Final answer:
The domain of (f∘g)(x) depends on the correct interpretation of the given functions f(x) and g(x). Assuming no typos, the domain is all real numbers except where g(x) would cause f(x) to be undefined. However, due to the presence of a typo, clarification is needed before the domain can be conclusively determined.
Step-by-step explanation:
The student is asking for the domain of the composite function (f∘g)(x) based on the given functions f(x)=1/5x and g(x)=1/8x−10. To find the domain of (f∘g)(x), we must determine the set of all x-values for which g(x) is defined and for which f(g(x)) is also defined. The domain of g(x) is all real numbers since it's a linear function with no restrictions. However, since f(x) has a denominator of 5x, its domain excludes x=0.
Hence, to find the domain of (f∘g)(x), we want to ensure that when we plug g(x) into f, we do not get a zero in the denominator. That means we need to find x such that 1/8x−10 != 0.

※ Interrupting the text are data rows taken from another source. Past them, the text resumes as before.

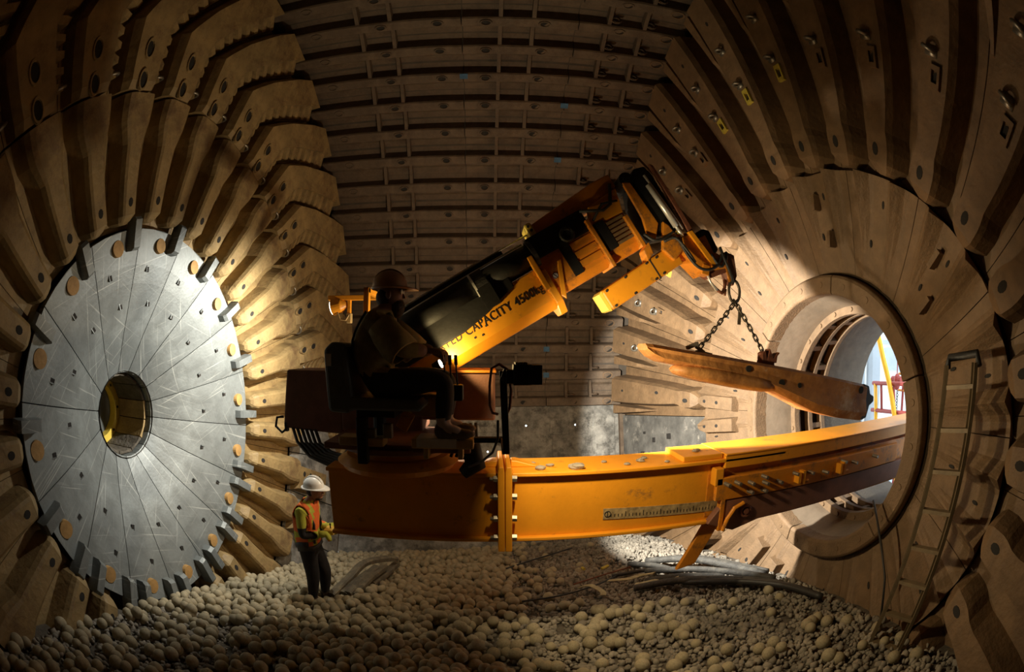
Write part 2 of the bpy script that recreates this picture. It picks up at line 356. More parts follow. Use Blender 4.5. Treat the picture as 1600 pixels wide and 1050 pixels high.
def hook_mesh(name, R=.06, r=.016):
    mb = MB(); mb.torus((0, 0, 0), (0, 1, 0), R, r, 10, 6, 0, pi); mb.cyl((0, 0, 0), (0, 0, .001), .001, n=3)
    return mb
li, lo_ = left_inner(), left_outer()
hk = MB(); hk.torus((P(-1, 3.58, 0, .02)[0], 3.58*cos(rad(-3.9)), 3.58*sin(rad(-3.9))), (0, 1, 0), .085, .018, 12, 6, 0, 1.4*pi)
hk_me = hk.mesh('lifting_hook', 'steel', True)
ST = 11.25
for k in range(32):
    a = ST*k; aa = (a+180) % 360-180
    if -135 < aa < -80: continue
    o = link('head_liner', li, wallL); o.rotation_euler.x = rad(a)
    if aa > -4 or aa < -140:
        o2 = link('grate_liner', lo_, wallL); o2.rotation_euler.x = rad(a)
        h = bpy.data.objects.new('lifting_hook', hk_me); COL.objects.link(h); h.parent = o2
# bare outer sector of the left head behind the standing worker
for k in range(-1, -7, -1):
    mb = MB(); sweep(mb, -1, [3.42, 4.3, 5.28], lambda r: [(-gap(r, 5.5), -.11), (-gap(r, 5.5), -.07), (gap(r, 5.5), -.07), (gap(r, 5.5), -.11)])
    o = mb.build('bare_head_plate', 'bare', wallL); o.rotation_euler.x = rad(ST*k)
# two short lifter brackets left bolted on there
for a0 in (-24, -36):
    mb = MB(); sweep(mb, -1, [3.45, 3.55, 4.0, 4.35], lambda r: [(-.24, -.08), (-.20, .10), (.20, .10), (.24, -.08)])
    for r0 in (3.6, 3.8, 4.1):
        mb.strip([[P(-1, r0+.04*cos(2*pi*j/8), math.degrees((.05*sin(2*pi*j/8)+.08)/r0), h) for j in range(8)] for h in (.099, .106)], 1)
    o = mb.build('lifter_bracket', ['headL', 'slotdark'], wallL, bevel=.01); o.rotation_euler.x = rad(a0)
# grey centre disc: 16 curved plates
def disc_plate():
    mb = MB(); rs = [.50, .53, .6, .7, .82, .96, 1.12, 1.3, 1.5, 1.7, 1.9, 2.07]
    w = lambda r: max(.02, gap(r, 11.25)-.005)
    secs = []
    for r in rs:
        w_ = w(r); secs.append([(-w_, -.10), (-w_, 0), (-w_*.5, .004), (0, .004), (w_*.5, .004), (w_, 0), (w_, -.10)])
    mb.strip([[P(-1, r, math.degrees(t/r), h) for t, h in s_] for r, s_ in zip(rs, secs)], 0)
    for r0, t0 in ((1.66, .10), (1.30, -.10)):
        c = Vector(P(-1, r0, math.degrees(t0/r0), .0)); mb.box(c, (.016, .085, .038), (0, 0, 0), 1)
        mb.box(c+Vector((.004, 0, .025)), (.022, .085, .012), None, 0)
    return mb.mesh('disc_plate', ['disc', 'slotdark'], True)
dp = disc_plate(); dp.polygons.foreach_set('use_smooth', [False]*len(dp.polygons))
plug = MB(); plug.cyl(P(-1, 1.91, 0, -.03), (P(-1, 1.91, 0, 0)[0]+.036, 1.91, 0), .088, .085, 20); plug_me = plug.mesh('plug', 'plug')
lug = MB()
lug.strip([[P(-1, r, math.degrees(t/r), h) for t, h in ((-.055, -.02), (-.05, hh), (.05, hh), (.055, -.02))] for r, hh in ((1.85, .10), (1.88, .14), (2.16, .13), (2.19, .10))]); lug_me = lug.mesh('edge_lug', 'disc')
for k in range(16):
    a = 1.6+22.5*k; aa = (a+180) % 360-180
    o = link('disc_plate', dp, wallL); o.rotation_euler.x = rad(a)
    for me, nm, da in ((plug_me, 'plug', 0.0), (lug_me, 'edge_lug', -6.4)) + (((lug_me, 'edge_lug', -14.2),) if -150 < aa < -5 else ()):
        c = bpy.data.objects.new(nm, me); COL.objects.link(c); c.parent = o; c.rotation_euler.x = rad(da)
# hole through the left trunnion: staves, collar ring, dark end
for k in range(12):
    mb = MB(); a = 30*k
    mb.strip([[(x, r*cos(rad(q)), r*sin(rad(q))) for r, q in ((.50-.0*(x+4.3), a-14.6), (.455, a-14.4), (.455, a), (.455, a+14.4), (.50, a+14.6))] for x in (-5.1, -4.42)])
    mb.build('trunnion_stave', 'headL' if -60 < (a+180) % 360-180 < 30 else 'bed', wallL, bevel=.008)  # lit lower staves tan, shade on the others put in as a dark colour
mb = MB(); mb.strip([[(x, r*cos(2*pi*j/32), r*sin(2*pi*j/32)) for j in range(32)] for x, r in ((-5.1, .46), (-4.98, .46), (-4.98, .36), (-5.1, .36))], 0, caps=False)
for j in range(8): mb.cyl((-4.985, .41*cos(2*pi*j/8), .41*sin(2*pi*j/8)), (-4.972, .41*cos(2*pi*j/8), .41*sin(2*pi*j/8)), .018, n=8, mi=1)
mb.build('collar_ring', ['paleyel', 'slotdark'], wallL)
mb = MB(); mb.strip([[(x, .515*cos(2*pi*j/32), .515*sin(2*pi*j/32)) for j in range(32)] for x in (-5.2, -4.30)], 0, caps=False); mb.build('trunnion_sleeve', 'wall', wallL)
mb = MB(); mb.cyl((-5.22, 0, 0), (-5.1, 0, 0), .56, n=32); mb.build('end_disc', 'seat', wallL)

# ---- right head: outer lifters, inner plates, flange ring, trunnion tube ----------------------------------------
def right_outer():
    mb = MB(); rs = [2.70, 3.3, 4.0, 4.7, 5.28]
    sweep(mb, 1, rs, lambda r: [(-gap(r, 5.55), -.21), (-gap(r, 5.55), -.12), (gap(r, 5.55), -.12), (gap(r, 5.55), -.21)])
    rr = [2.72, 2.76, 2.82, 2.95, 3.02, 3.10, 3.2, 3.35, 3.7, 4.2, 4.7, 5.27]
    lw = lambda r: lerp(r, rr, [.05, .10, .14, .15, .14, .11, .10, .12, .16, .20, .23, .25])
    rw = lambda r: lerp(r, rr, [.05, .11, .16, .18, .18, .17, .18, .20, .23, .26, .29, .31])
    def sec(r):
        h = lerp(r, [2.72, 2.8, 3.1, 5.27], [.08, .17, .20, .20]); a, b = -lw(r), rw(r)
        return [(a-.03, -.14), (a*.96, h*.6), (a*.84, h), (b*.80, h), (b*.96, h*.6), (b+.03, -.14)]
    sweep(mb, 1, rr, sec)
    def sec2(r):      # second tapering ridge towards the shell
        h = lerp(r, [4.15, 4.5, 5.27], [.0, .12, .16]); c = -gap(r, 4.2); w = lerp(r, [4.15, 5.27], [.02, .12])
        return [(c-w, -.14), (c-w*.7, h), (c+w*.7, h), (c+w, -.14)]
    sweep(mb, 1, [4.15, 4.5, 4.9, 5.27], sec2)
    for r0, t0, a_, b_, hh in ((2.93, -.01, .058, .036, .187), (3.70, .07, .05, .03, .2015), (4.85, .03, .035, .025, .2015)):
        mb.strip([[P(1, r0+a_*cos(2*pi*j/10), math.degrees((t0+b_*sin(2*pi*j/10))/r0), h) for j in range(10)] for h in (hh-.01, hh+.004)], 1)
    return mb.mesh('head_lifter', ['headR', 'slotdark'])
ro = right_outer()
def rot_part(me, name, parent):
    c = bpy.data.objects.new(name, me); COL.objects.link(c); c.parent = parent; return c
hkR = MB()
for r0, t0 in ((4.40, .02), (3.90, .02)):
    c = Vector(P(1, r0, math.degrees(t0/r0), .24)); hkR.torus(c, (0, 1, .2), .055, .02, 10, 6, .2*pi, 1.75*pi); hkR.box(c+Vector((.05, 0, 0)), (.06, .09, .11))
hookR_me = hkR.mesh('lifting_hook', 'steel', True)
lg = MB(); r0 = 3.71
fr = lambda s, h: [P(1, r0+dr*s, math.degrees((.07+dt*s)/r0), h) for dr, dt in ((-.09, -.055), (.09, -.055), (.09, .055), (-.09, .055))]
lg.strip([fr(1, .195), fr(1, .235), fr(.55, .235), fr(.55, .195)], 0, caps=False)
lugR = {c: lg.mesh('cast_lug', c) for c in ('yelmark', 'headR')}
for k in range(32):
    a = ST*k-.6; aa = (a+180) % 360-180
    if -128 < aa < -80 or -30 < aa < -5: continue
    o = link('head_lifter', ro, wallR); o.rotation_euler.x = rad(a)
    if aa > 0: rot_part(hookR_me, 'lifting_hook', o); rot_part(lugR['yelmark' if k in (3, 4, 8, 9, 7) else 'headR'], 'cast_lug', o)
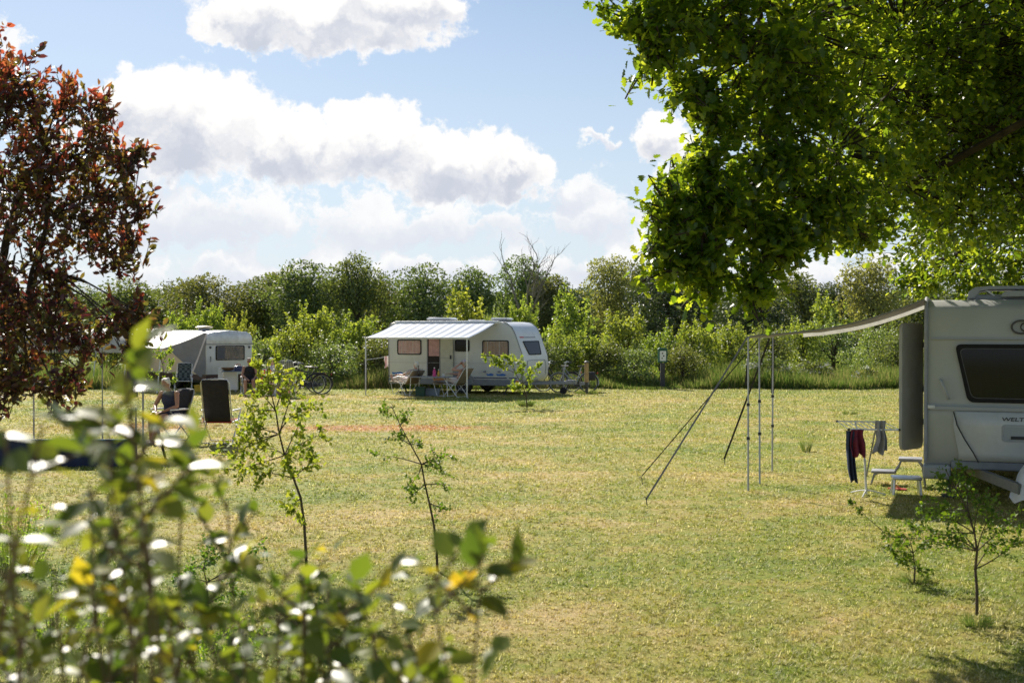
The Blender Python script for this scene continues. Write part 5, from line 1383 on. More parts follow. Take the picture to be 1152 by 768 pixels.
def steps():
    A = gp(1008, 545)
    root = thing('caravan_step', 'grey plastic double step with two levels in front of the open caravan door', 'step', tuple(A), R(-20))
    mb = MB(); mb.box((.20, .0, .375), (.32, .30, .035)); mb.build('upper_tread', M_GREYP, root, bevel=.012, smooth=True)
    mb = MB(); mb.box((-.16, .0, .185), (.34, .30, .035)); mb.build('lower_tread', M_GREYP, root, bevel=.012, smooth=True)
    for y in (-.13, .13):
        mb = MB(); mb.path([(-.33, y, 0), (-.29, y, .14), (-.22, y, .175), (-.02, y, .18), (.04, y, .26), (.08, y, .355), (.30, y, .36), (.36, y, .28), (.40, y, 0)], .016, 6); mb.build('leg', M_GREYP, root, smooth=True)
    B = gp(1020, 556)
    root = thing('caravan_step', 'single low aluminium step stool standing in front of the grey double step', 'step', tuple(B), R(-12))
    mb = MB(); mb.box((0, 0, .225), (.38, .26, .04)); mb.build('tread', M_ALU, root, bevel=.01, smooth=True)
    for sx in (-1, 1):
        for sy in (-1, 1): mb = MB(); mb.bar((sx * .16, sy * .09, .21), (sx * .175, sy * .11, 0), .028, .02); mb.build('leg', M_ALU, root)
    C_ = gp(1010, 551)
    root = thing('flip_flop', 'red rubber slipper on the grass under the step stools', 'slipper', (C_.x, C_.y, .003), R(60))
    mb = MB(); mb.prism((0, 0, 0), (1, 0, 0), (0, 1, 0), rpoly([(-.045, -.13), (.045, -.12), (.05, .1), (0, .14), (-.04, .1)], .03), .02); mb.build('sole', M_REDS, root)
    mb = MB(); mb.path([(0, .07, .02), (-.03, .02, .055), (-.045, -.04, .02)], .006, 5); mb.path([(0, .07, .02), (.03, .02, .055), (.045, -.04, .02)], .006, 5); mb.build('strap', M_REDS, root)
steps()

# ------------------------------------------------------------------ posts
def bollard():
    c = gp(660, 443); root = thing('wooden_bollard', 'short post with a light wooden upper half right of the drawbar', 'bollard', tuple(c))
    mb = MB(); mb.tube((0, 0, 0), (0, 0, .42), .055); mb.build('socket', M_STEELD, root)
    mb = MB(); mb.tube((0, 0, .42), (0, 0, 1.10), .075, n=14); mb.build('wood_post', pmat('light_timber', (.46, .31, .15), .7, var=.12, bump=.3), root, smooth=True)
    mb = MB(); mb.lathe((0, 0, 1.10), [(.095, 0), (.095, .04), (.03, .07)], 14); mb.build('cap', M_STEELD, root)
bollard()
def sign_box():
    d = 44.0; root = thing('sign_post', 'dark post with a green framed white notice box at the hedge', 'sign', (px2x(745.5, d), d, 0))
    mb = MB(); mb.box((0, 0, .5), (.17, .14, 1.0)); mb.build('post', pmat('dark_recycled_post', (.05, .05, .055), .7), root, bevel=.01)
    mb = MB(); mb.box((0, 0, 1.27), (.36, .16, .50)); mb.prism((0, .10, 0), (1, 0, 0), (0, 0, 1), [(-.20, 1.52), (.20, 1.52), (.14, 1.58), (-.14, 1.58)], .2); bx = mb.build('box', pmat('green_box_enamel', (.02, .11, .07), .45), root, bevel=.008)
    mb = MB(); mb.box((0, -.085, 1.27), (.24, .006, .38)); mb.build('notice', M_CARAL, root)
    mb = MB()
    for k, (x, z, s) in enumerate([(-.02, 1.37, .05), (.03, 1.27, .06), (-.03, 1.18, .04)]): mb.box((x, -.089, z), (s, .002, .05))
    mb.build('pictogram', M_BLACK, root)
sign_box()
def fence_post(px, d, h, label):
    o = thing('fence_post', label, 'post', (px2x(px, d), d, 0)); mb = MB(); mb.path([(0, 0, 0), (.01, 0, h - .02), (.01, 0, h)], [.06, .055, .045], 9); mb.build('stake', M_BARKD, o)
fence_post(411, 44.0, 1.15, 'weathered dark stake carrying the drying line by the awning'); fence_post(404, 47, .9, 'stake in the long grass just left of the drying line')
def clothesline():
    a = Vector((px2x(411, 44.0), 44.0, 1.12)); M = Matrix.Rotation(R(-24), 3, 'Z'); b = Vector((-4.51, 41.5, 0)) + M @ Vector((0.0, 1.0, 1.45))
    root = thing('clothes_line', 'drying line between the dark stake and the rear of the middle caravan', 'clothes line', tuple(a)); mb = MB()
    L_ = b - a; mb.path([L_ * t + Vector((0, 0, -.05 * math.sin(math.pi * t))) for t in [k / 8 for k in range(9)]], .008, 5); mb.build('cord', M_WHITEP, root)
    p1 = a + L_ * .62 + Vector((0, 0, -.05)); p2 = a + L_ * .93 + Vector((0, 0, -.02))
    hanging('towel', 'pink and white towel on the drying line, the left of the two', 'towel', p1, .26, .42, stripe_mat('pink_towel', (.72, .45, .45), (.80, .74, .72), 7), 2, depth=.05)
    hanging('towel', 'red white and blue towel hanging at the rear corner of the middle caravan', 'towel', p2, .20, .66, stripe_mat('striped_towel', (.60, .14, .16), (.76, .74, .76), 6, 2), 4, depth=.05)
clothesline()

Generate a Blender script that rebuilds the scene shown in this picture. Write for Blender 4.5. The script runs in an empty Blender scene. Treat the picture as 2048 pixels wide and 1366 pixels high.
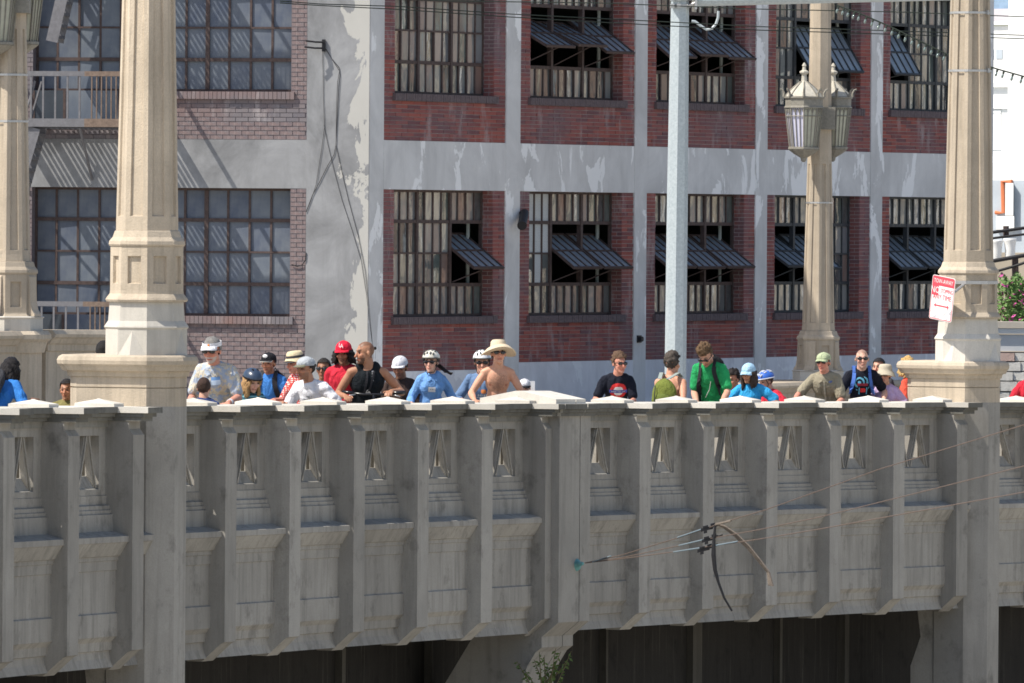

In this case, to solve for x, we would set the denominator equal to zero and solve for the value of x that would make it undefined. However, there is a typo in the given functions which makes it unclear if g(x) should in fact be 1/(8x) − 10 or (1/8)x − 10. If it's the former, the denominator cannot be zero, so x cannot be zero. If it's the latter, then x can be any real number since dividing by eight does not affect the domain.
Assuming a correction to (1/8)x − 10 for g(x), the domain of (f∘g)(x) would then be all real numbers except for the value that makes 1/8x − 10 equal to zero.
Since there appears to be confusion about the functions due to typos, it would be best to clarify the functions before proceeding with the analysis.